Facebook will help develop a new wind farm in Co Tipperary to power its expanding data centre campus in Clonee, Co Meath, and its European headquarters in Dublin.

The project represents a new phase of Facebook’s 10-year power supply deal struck in 2016 with Brookfield Renewable Partners, the Canadian-based global fund that bought the wind energy division of Bord Gáis back in 2014.

Brookfield’s wind turbines at Lisheen, Co Tipperary, already generate much of the power demands for Facebook’s data centres at Clonee. But just as the physical size and energy needs of that facility keep growing, so does Facebook’s investment in wind energy. Its power requirements will grow further as Facebook shifts some of its 4,000-strong workforce from its Docklands offices to its sprawling 2018 acquisition, the former AIB headquarters in Ballsbridge.

As part of their development plans for Lisheen III, due to be completed in 2022, the new farm will have a generation capacity of 28.8 megawatts which is sufficient for the annual needs of 20,000 homes.

Lisheen III will be constructed beside Brookfield’s less powerful existing farms: the 18-turbine Lisheen I, which started operations in 2007, and the 12-turbine Lisheen II.

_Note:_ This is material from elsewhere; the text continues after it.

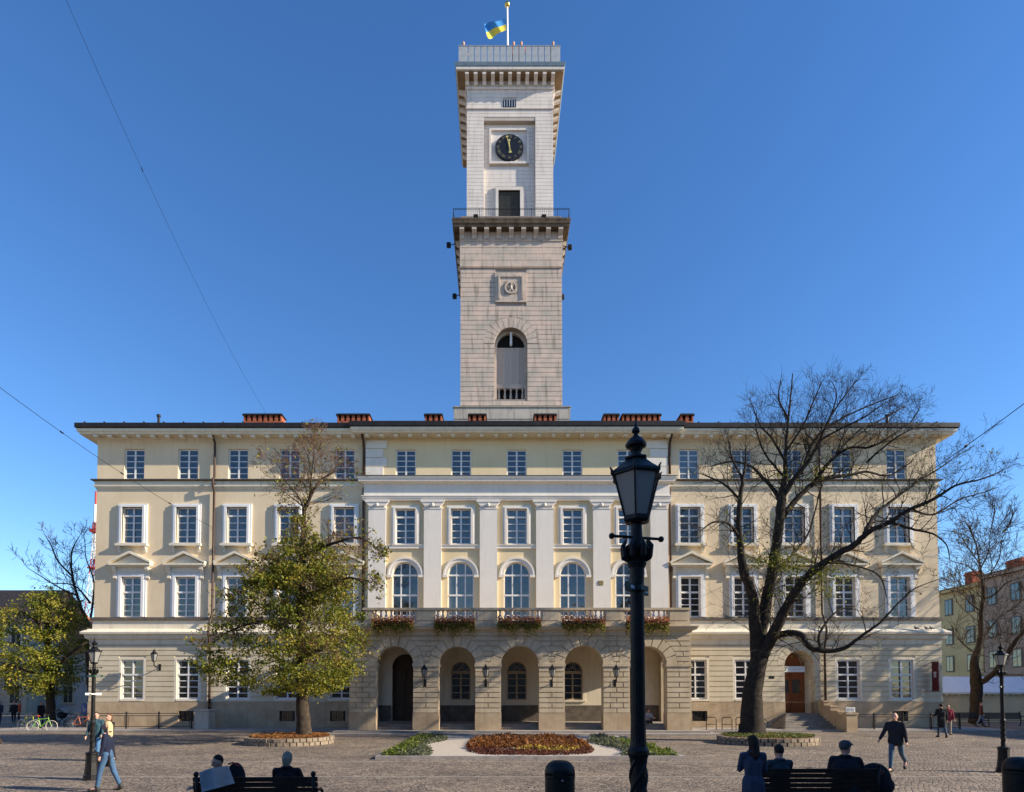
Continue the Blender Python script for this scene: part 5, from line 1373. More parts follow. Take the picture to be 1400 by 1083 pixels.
# ------------------------------------------------------------------ railings, pier, racks
def railing(x0, x1, y, label, h=1.05, posts=4):
    t2 = world_thing('railing', label, 'railing', ((x0+x1)/2, y, 0), 'iron railings along the wall')
    m_ = MB()
    for zz in (.22, h*.86, h): m_.tube([(x0,y,zz),(x1,y,zz)], .022, 6)
    m_.build('rails', M['rail'], t2)
    for k in range(posts):
        x = x0+(x1-x0)*k/(posts-1); m_ = MB(); m_.tube([(x,y,.0),(x,y,h+.04)], .05, 8); m_.ball((x,y,h+.06), .06, n=8, m=6); m_.build('post', M['rail'], t2)
        if k < posts-1:
            m_ = MB()
            for q in (.06, .94): xx = x+(x1-x0)/(posts-1)*q; m_.tube([(xx,y,.22),(xx,y,h*.86)], .015, 5)
            m_.build('bars', M['rail'], t2)
railing(P(128,980,38.4).x, P(262,980,38.4).x, 38.4, 'dark iron railing at the foot of the left end of the town hall')
railing(P(1156,980,37.6).x, P(1312,980,37.6).x, 37.6, 'dark iron railing from the entrance steps past the right corner of the town hall', 1.0, 5)
m_ = MB()
xa, xb = P(266,985,38).x, P(285,985,38).x
t2 = world_thing('stone_pier', 'short free-standing stone pier at the end of the left railing', 'pier', ((xa+xb)/2, 38.4, 0))
m_.box(xa, xb, 38, 38.9, 0, 1.2); m_.build('shaft', M['stone'], t2, bevel=.02)
m_ = MB(); m_.box(xa-.05, xb+.05, 37.95, 38.95, 1.2, 1.3); m_.build('cap', M['stone'], t2, bevel=.02)
for i, px in enumerate((972.5, 994, 1013)):
    x = P(px, 990, 37.3).x; t2 = world_thing('bicycle_rack', ['iron bicycle hoop nearest the arcade, leftmost of the row by the right wall', 'middle iron bicycle hoop of the row by the right wall', 'iron bicycle hoop of the row by the right wall, nearest the bare tree trunk'][i], 'bicycle rack', (x, 37.3, .1), 'bicycle hoops')
    m_ = MB(); m_.tube([(x-.3,37.3,.1),(x-.3,37.3,.75),(x-.22,37.3,.85),(x+.22,37.3,.85),(x+.3,37.3,.75),(x+.3,37.3,.1)], .025, 8); m_.build('hoop', M['rail'], t2, smooth=True)
    m_ = MB(); m_.tube([(x-.3,37.3,.42),(x+.3,37.3,.42)], .02, 8); m_.box(x-.36, x-.24, 37.24, 37.36, .1, .115); m_.box(x+.24, x+.36, 37.24, 37.36, .1, .115); m_.build('crossbar', M['rail'], t2)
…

Other tech giants based here are sponsoring their own wind farms to generate electricity for the national grid that can be offset against their own consumption, particularly by data centres. Amazon already has partnered with a Donegal wind farm and plans to do the same at a second farm under development in Cork.

These arrangements are known as corporate power purchase agreements (CPPAs). They enable companies to build or help fund off-site renewable energy generation, including solar power fields and wind farms.

“We appreciate this strong collaboration with Brookfield Renewable and we are excited to be part of bringing this new wind project to the grid,” said Colin Spain, Facebook’s energy manager for EMEA. “We hope it will not only support our operations in Ireland and our goal of 100pc renewable energy for all of our global operations, but will encourage all stakeholders to work together to bring additional renewables to the grid via corporate power purchase agreements.”

Facebook also announced it is supporting new solar and wind projects in the US states of Illinois, Ohio, Tennessee and Utah that, together with its expansion in Ireland, would deliver 806 megawatts of power. The firm already has global supply deals in place for more than 2 gigawatts of power and is aiming to secure another 1.5 gigawatts by the end of the year.

Ciarán O’Brien, Brookfield’s chief commercial officer for Ireland and the UK, said Facebook was “demonstrating the role that companies can have in adding renewable capacity to the grid and meeting carbon reduction goals”.

Toronto-based Brookfield Renewables is listed on the New York Stock Exchange and majority-owned by an asset management fund headquartered in Bermuda.

Brookfield Renewables has a market value approaching $8bn (€6.8bn) and a portfolio of nearly 5,300 power generation facilities worldwide, chiefly in hydroelectric plants.